『田中角栄研究』『日本共産党の研究』『臨死体験』……100冊超の膨大な著作を遺したジャーナリストの立花隆(1940〜2021、本名・橘隆志)は、安保闘争前年の昭和34(1959)年に東大文科Ⅱ類に入学。欧州反核無銭旅行の道連れとなる筑波大学名誉教授の駒井洋氏と出遭う。
「駒井君、ベルジャーエフって知ってるかい」
それが橘君の第一声。教養学部の自治会室での最初の挨拶だった。当時の私は、そんなロシア人哲学者の名前など知る由もなく、「東大にはすごい人がいるものだ」と思った。教養の深さでは敵いっこない。知らない本ばかり読んでいて、19歳の青年の読書量ではなかった。
当時の自治会委員長は西部邁さんだった。二人とも、共産党が嫌いという点は共通していた。それが後の共産党研究に繋がる。私が義務感から必ず参加していたデモでも彼の姿を見ることはなかった。代わりに文学研究会では度々顔を合わせた。
水戸一高の出身で、橘一族といえば御三家と縁のある名家らしい。一家は柏の光ヶ丘団地という大きな団地に住んでいた。橘君は東大駒場寮に住んでいたこともあり、私は光ヶ丘団地にも駒場寮にもお邪魔したことがある。

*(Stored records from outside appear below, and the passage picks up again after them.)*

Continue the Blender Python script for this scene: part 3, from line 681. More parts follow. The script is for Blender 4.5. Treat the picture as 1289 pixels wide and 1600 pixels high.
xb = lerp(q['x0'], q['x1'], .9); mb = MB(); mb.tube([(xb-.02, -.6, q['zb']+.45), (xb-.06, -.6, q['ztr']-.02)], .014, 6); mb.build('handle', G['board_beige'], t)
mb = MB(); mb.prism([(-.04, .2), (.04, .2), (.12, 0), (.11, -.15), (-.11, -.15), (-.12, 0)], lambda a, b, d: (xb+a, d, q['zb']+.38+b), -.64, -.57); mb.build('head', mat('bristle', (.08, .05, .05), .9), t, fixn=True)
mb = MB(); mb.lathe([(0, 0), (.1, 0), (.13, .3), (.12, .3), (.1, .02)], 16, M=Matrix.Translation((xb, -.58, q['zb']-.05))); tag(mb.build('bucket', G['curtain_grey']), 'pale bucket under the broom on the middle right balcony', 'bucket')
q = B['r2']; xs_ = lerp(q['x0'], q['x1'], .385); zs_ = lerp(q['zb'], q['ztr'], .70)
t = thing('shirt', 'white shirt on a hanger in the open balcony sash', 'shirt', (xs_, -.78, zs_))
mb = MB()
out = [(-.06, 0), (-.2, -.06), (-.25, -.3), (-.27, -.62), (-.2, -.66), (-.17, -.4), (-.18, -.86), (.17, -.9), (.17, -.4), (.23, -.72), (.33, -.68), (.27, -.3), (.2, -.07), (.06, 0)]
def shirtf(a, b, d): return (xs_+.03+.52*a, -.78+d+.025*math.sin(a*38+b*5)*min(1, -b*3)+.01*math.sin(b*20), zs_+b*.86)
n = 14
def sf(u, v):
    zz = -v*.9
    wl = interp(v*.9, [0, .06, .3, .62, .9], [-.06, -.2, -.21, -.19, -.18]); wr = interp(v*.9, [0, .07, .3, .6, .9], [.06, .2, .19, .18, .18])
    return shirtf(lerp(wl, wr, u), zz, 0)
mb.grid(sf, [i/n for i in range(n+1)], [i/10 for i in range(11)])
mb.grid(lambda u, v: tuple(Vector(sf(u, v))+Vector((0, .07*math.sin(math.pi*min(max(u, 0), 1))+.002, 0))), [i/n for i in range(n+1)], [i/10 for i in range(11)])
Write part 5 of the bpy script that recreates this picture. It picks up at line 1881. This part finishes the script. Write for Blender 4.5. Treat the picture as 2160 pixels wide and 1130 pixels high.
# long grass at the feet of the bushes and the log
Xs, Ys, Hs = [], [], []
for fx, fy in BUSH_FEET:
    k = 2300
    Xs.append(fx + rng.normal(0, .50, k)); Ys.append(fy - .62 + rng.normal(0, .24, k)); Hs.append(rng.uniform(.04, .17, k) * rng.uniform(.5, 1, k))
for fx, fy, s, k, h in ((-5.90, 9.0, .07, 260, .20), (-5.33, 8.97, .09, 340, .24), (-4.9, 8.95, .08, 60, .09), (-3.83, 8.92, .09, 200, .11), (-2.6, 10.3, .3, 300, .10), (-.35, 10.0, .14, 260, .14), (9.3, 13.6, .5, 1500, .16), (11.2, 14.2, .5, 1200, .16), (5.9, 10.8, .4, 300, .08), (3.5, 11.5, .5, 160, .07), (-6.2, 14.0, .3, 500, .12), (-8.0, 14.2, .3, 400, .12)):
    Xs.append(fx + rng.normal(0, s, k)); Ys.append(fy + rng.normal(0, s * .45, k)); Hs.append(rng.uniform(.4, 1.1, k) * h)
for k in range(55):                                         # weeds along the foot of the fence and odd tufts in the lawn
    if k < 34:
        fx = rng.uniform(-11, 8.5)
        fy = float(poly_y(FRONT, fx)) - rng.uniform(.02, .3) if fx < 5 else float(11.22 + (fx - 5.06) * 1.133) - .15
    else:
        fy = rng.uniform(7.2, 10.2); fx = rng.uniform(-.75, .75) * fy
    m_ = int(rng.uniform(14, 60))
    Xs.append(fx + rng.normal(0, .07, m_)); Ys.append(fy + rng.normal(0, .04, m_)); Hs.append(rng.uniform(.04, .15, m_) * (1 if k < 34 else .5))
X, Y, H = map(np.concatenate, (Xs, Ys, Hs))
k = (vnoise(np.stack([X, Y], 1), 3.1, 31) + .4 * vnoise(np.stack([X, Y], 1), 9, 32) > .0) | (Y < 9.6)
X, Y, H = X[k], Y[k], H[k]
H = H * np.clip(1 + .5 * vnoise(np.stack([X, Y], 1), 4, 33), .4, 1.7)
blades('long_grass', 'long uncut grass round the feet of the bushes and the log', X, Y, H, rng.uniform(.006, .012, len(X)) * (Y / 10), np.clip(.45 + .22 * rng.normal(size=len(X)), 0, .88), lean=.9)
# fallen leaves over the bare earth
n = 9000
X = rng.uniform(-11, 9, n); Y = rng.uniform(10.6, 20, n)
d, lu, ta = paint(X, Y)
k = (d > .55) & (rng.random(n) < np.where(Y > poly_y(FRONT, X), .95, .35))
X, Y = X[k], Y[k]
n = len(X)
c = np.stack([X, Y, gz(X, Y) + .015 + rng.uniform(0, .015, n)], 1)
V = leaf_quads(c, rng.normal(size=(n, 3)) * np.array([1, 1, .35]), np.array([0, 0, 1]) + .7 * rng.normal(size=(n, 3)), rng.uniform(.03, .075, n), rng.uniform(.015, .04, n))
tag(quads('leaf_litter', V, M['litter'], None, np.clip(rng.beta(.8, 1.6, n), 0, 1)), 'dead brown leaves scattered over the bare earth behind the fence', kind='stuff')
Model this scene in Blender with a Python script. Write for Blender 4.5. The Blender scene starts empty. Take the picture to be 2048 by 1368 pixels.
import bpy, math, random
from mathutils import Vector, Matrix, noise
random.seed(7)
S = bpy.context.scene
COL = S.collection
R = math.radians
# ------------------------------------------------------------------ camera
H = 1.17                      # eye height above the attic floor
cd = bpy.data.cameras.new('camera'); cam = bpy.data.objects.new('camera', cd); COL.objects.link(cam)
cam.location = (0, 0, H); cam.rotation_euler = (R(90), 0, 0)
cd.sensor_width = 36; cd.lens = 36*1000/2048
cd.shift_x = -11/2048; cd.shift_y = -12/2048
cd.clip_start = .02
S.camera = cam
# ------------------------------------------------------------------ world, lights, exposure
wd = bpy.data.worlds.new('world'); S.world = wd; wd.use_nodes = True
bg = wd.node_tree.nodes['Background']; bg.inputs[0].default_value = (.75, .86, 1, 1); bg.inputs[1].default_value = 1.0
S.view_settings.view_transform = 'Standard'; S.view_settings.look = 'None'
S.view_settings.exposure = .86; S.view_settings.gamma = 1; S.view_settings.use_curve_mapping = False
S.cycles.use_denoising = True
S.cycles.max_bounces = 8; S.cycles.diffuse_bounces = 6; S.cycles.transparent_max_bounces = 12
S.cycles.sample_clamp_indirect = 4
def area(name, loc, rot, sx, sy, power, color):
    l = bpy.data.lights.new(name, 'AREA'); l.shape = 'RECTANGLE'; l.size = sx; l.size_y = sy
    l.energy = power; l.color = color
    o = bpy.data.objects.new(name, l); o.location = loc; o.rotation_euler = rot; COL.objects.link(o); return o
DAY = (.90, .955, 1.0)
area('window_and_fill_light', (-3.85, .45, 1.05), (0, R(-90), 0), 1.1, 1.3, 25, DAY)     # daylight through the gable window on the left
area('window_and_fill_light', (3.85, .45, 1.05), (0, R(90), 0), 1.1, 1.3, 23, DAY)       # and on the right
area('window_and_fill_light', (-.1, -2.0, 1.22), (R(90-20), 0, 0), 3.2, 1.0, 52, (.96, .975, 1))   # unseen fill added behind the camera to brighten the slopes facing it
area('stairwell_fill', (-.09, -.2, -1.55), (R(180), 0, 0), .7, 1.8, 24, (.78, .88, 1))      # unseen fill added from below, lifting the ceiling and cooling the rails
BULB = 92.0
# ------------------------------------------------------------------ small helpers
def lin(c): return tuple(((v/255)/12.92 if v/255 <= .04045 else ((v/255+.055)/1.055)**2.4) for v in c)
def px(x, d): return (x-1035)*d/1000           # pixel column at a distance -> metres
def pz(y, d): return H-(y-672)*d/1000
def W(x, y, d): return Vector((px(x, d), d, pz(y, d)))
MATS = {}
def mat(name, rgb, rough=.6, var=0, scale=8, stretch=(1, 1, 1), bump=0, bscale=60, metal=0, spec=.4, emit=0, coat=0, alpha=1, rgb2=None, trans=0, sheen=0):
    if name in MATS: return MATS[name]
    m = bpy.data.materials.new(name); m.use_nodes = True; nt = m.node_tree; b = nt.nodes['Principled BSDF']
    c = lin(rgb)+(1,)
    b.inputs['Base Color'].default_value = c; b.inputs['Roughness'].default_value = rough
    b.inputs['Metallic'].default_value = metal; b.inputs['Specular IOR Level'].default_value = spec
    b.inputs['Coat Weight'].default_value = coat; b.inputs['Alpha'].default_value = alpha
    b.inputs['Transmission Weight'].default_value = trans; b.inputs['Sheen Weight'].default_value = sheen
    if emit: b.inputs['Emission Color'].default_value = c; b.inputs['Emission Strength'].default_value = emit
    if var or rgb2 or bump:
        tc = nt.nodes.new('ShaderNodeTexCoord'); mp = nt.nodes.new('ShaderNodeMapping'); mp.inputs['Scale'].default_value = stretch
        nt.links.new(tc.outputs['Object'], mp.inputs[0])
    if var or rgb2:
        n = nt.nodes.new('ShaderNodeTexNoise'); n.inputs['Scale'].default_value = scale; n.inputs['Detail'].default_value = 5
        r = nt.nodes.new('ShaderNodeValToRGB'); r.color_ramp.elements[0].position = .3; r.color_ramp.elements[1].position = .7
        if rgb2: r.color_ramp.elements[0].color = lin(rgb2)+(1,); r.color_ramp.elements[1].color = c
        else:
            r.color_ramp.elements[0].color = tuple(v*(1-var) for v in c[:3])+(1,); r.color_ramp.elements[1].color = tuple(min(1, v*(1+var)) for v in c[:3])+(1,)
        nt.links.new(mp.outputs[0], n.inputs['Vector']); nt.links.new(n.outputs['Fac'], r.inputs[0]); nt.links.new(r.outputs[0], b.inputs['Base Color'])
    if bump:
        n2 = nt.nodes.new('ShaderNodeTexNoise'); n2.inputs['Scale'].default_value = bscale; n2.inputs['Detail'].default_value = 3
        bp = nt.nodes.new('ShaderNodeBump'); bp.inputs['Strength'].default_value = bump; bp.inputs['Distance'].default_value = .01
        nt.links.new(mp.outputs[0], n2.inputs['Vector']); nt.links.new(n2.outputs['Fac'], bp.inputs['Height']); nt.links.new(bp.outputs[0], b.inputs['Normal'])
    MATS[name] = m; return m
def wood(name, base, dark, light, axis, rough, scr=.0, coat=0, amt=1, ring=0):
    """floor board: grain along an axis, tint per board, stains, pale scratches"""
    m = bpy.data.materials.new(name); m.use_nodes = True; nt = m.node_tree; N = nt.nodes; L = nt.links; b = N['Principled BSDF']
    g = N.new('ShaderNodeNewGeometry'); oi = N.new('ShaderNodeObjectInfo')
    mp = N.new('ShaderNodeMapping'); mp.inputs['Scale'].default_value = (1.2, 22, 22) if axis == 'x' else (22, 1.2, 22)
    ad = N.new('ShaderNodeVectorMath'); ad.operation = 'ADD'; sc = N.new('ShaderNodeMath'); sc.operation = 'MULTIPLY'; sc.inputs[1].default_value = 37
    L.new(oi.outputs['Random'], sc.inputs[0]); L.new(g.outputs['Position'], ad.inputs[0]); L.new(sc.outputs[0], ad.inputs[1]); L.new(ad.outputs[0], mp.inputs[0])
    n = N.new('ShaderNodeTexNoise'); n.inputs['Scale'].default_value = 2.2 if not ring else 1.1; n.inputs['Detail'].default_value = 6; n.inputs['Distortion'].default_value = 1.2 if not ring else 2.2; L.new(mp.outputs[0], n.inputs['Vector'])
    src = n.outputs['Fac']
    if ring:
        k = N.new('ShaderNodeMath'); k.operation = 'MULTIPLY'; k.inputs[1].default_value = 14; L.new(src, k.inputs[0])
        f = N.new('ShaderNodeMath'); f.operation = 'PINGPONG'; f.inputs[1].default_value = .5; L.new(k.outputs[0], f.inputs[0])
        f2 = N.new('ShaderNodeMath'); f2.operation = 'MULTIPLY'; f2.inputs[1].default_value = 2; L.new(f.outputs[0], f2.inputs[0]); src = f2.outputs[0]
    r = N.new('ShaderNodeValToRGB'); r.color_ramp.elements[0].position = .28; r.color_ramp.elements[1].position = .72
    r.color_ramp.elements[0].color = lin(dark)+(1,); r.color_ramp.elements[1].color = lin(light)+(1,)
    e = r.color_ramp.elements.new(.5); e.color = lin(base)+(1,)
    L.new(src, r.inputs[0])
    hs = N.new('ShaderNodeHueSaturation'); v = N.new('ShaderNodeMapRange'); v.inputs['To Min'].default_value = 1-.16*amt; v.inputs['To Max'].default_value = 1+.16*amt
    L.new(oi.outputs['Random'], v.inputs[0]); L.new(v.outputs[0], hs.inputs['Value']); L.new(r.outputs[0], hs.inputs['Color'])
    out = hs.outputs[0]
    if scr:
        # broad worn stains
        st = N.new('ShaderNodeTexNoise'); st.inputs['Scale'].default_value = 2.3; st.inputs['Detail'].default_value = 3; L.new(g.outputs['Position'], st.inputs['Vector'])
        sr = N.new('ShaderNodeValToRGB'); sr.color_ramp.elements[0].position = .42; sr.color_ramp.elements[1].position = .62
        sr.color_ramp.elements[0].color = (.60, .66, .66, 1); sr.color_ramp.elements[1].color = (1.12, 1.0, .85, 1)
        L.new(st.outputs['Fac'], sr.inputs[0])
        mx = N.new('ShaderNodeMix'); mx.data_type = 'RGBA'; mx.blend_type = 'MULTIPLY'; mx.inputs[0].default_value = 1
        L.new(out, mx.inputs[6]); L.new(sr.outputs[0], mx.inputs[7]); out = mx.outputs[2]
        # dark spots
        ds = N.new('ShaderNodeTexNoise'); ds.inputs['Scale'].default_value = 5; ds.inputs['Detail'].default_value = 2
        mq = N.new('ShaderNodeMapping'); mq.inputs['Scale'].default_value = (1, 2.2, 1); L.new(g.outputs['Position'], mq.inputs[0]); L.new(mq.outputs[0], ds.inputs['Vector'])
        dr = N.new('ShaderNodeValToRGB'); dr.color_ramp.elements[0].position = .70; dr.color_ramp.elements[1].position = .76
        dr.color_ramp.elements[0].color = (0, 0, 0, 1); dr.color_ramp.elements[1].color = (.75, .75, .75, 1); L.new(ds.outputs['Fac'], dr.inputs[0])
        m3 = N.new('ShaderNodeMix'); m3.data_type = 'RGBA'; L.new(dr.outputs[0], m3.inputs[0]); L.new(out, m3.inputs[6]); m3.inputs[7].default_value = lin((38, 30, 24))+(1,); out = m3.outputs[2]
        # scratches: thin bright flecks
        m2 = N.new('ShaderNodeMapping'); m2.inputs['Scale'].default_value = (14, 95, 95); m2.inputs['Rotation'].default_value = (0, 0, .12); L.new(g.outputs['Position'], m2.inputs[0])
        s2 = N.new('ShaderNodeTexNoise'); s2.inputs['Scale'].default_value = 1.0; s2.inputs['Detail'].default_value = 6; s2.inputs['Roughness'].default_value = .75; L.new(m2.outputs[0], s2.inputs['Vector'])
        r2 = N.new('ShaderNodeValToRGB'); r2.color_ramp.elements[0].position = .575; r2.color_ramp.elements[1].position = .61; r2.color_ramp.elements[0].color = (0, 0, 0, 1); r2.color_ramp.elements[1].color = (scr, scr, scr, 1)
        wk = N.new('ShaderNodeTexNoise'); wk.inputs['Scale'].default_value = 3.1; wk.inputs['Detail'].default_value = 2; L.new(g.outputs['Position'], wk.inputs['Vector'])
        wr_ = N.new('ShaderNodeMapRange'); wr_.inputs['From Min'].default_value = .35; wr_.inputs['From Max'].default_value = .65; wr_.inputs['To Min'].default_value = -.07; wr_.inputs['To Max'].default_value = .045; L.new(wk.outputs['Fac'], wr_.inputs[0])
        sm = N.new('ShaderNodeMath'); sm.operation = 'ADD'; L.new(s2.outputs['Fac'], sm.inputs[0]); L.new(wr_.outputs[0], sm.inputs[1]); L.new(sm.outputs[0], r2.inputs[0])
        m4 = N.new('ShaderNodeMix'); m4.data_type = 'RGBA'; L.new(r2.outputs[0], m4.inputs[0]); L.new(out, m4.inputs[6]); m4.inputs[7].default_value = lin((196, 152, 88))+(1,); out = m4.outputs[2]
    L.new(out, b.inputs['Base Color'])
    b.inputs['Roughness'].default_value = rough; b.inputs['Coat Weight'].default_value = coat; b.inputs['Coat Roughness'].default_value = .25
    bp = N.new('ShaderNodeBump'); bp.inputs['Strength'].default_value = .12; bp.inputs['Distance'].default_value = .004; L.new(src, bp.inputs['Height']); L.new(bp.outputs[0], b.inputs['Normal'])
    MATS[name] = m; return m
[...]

お父さんは「読書タイムズ」の編集長だった。
「駒井君、映画を上映して原水爆禁止を訴える世界旅行をしないか」
6月下旬、日比谷野外音楽堂で開かれた安保改定阻止の大集会での突然の誘いに、私はふたつ返事で応じた。そうして、たった二人で「原水爆禁止世界アッピール運動推進委員会」を結成する。昭和35(1960)年1月末、4月からロンドンで開かれる「学生青年核軍縮国際会議」への招待状を受け取ると、渡航許可と渡航費用集めのため、怒濤の2カ月を過ごした。写真家の土門拳氏、映画監督の木下惠介氏をはじめ錚々たる文化人から多額の寄付と支援を受けた。茅誠司総長は電話一本で読売新聞から30万円もの寄付を取り付けてくれた。航空代金はひとり片道25万円。目標額100万円を超える102万円の準備金を集めることができた。現在なら500万円超の大金だ。4月6日午前10時ロンドン行きの航空機で羽田を離陸した。